▸ RECORDS PROVIDED
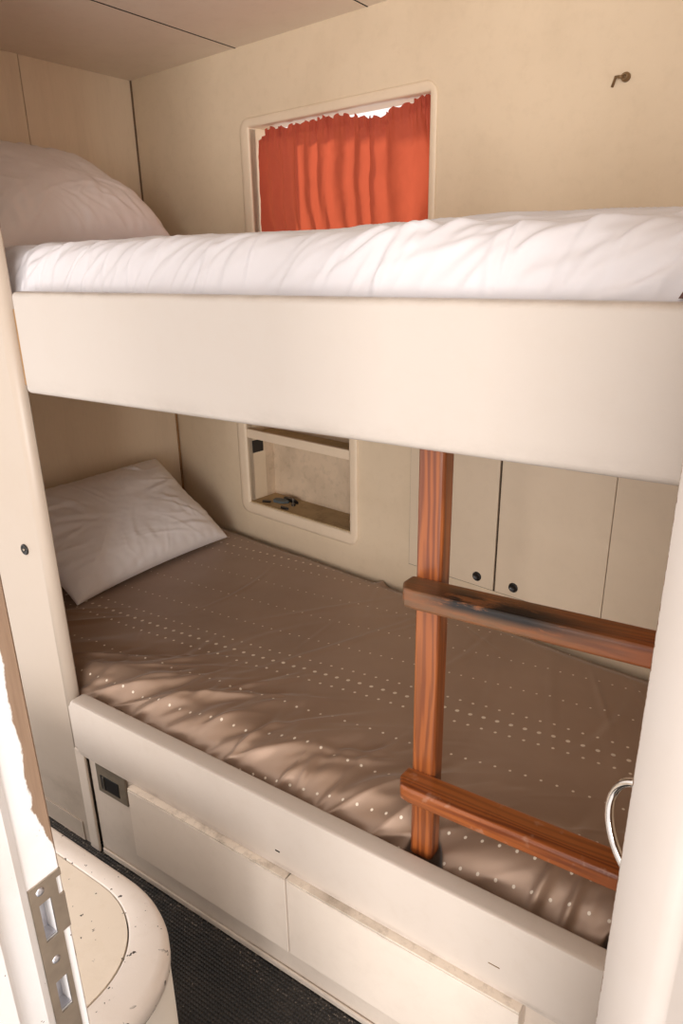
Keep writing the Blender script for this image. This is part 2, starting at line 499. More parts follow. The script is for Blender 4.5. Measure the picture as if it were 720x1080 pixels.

--

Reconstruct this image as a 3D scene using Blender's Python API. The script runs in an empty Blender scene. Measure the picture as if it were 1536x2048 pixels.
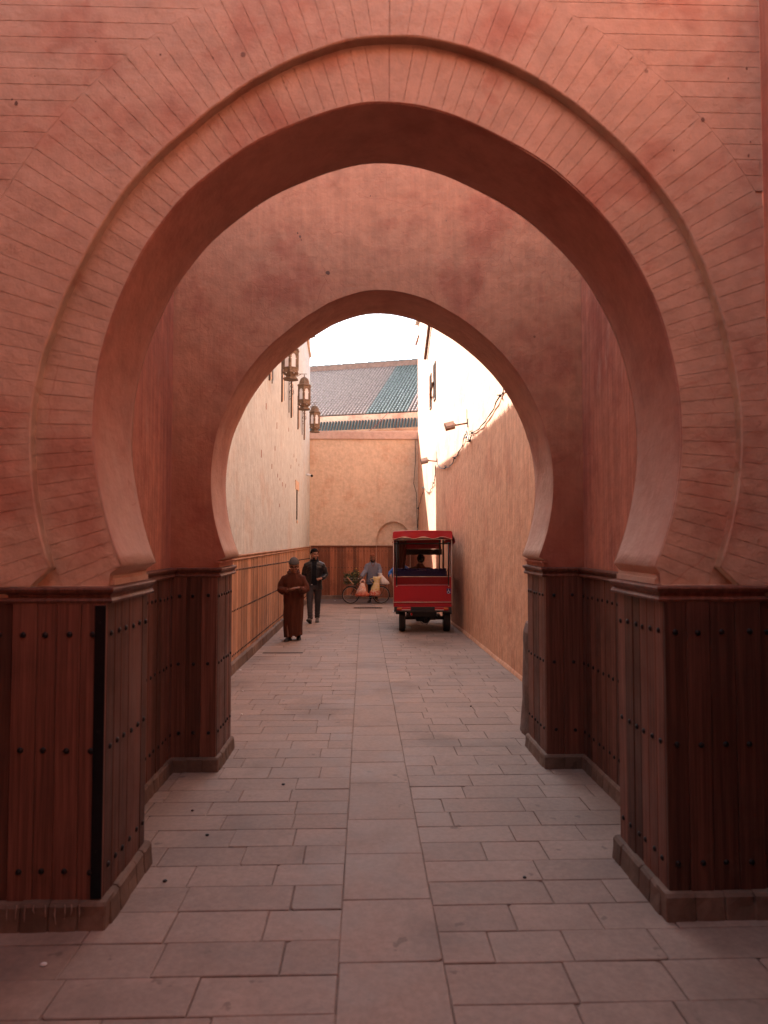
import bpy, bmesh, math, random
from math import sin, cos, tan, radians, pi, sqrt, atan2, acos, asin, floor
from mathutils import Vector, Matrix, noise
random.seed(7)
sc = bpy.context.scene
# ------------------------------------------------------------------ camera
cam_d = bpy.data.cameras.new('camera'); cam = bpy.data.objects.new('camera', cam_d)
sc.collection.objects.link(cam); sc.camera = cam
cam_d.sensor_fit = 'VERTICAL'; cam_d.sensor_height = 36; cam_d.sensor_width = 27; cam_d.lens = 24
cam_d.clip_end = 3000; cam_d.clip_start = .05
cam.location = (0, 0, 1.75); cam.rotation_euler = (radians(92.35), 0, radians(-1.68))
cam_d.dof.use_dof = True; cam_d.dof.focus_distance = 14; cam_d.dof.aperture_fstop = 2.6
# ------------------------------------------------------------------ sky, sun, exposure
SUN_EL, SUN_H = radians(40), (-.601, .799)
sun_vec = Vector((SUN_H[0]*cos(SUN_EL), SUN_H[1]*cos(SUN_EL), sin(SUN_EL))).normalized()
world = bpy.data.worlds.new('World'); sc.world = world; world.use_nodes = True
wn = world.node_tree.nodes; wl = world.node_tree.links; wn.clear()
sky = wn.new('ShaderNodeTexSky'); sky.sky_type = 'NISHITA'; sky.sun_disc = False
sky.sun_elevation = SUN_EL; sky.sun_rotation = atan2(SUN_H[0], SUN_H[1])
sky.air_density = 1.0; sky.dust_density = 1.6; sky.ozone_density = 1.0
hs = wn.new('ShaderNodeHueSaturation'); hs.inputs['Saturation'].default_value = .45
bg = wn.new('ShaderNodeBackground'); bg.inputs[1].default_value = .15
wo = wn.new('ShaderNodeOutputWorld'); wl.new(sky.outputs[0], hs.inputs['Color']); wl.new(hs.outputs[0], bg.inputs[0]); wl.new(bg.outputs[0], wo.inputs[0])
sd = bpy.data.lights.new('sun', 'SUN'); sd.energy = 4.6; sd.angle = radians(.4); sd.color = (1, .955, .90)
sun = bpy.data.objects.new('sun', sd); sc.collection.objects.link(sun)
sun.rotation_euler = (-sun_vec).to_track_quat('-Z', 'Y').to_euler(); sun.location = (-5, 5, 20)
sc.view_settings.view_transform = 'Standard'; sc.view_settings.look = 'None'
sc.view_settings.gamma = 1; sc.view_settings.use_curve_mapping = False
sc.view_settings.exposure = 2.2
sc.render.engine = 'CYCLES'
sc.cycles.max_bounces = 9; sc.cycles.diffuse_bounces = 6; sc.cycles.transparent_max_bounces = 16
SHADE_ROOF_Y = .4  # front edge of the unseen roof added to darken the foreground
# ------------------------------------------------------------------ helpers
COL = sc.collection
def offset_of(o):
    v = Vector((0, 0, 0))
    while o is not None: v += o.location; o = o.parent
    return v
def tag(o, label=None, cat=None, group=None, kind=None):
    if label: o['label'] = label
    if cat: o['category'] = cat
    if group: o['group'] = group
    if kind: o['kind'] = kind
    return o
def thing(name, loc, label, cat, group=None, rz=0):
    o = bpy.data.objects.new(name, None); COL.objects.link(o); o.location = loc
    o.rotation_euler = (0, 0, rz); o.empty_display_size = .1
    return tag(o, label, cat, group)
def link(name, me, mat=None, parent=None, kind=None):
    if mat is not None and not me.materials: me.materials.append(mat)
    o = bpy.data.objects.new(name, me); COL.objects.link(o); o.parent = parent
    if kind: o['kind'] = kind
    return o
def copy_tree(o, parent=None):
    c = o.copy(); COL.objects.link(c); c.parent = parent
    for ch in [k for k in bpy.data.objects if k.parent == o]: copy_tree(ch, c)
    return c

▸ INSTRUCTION
Among the lines of the material, find those that hold the word "Blender" and copy them.

▸ EXERCISE RESPONSE
Keep writing the Blender script for this image. This is part 2, starting at line 499. More parts follow. The script is for Blender 4.5. Measure the picture as if it were 720x1080 pixels.
Reconstruct this image as a 3D scene using Blender's Python API. The script runs in an empty Blender scene. Measure the picture as if it were 1536x2048 pixels.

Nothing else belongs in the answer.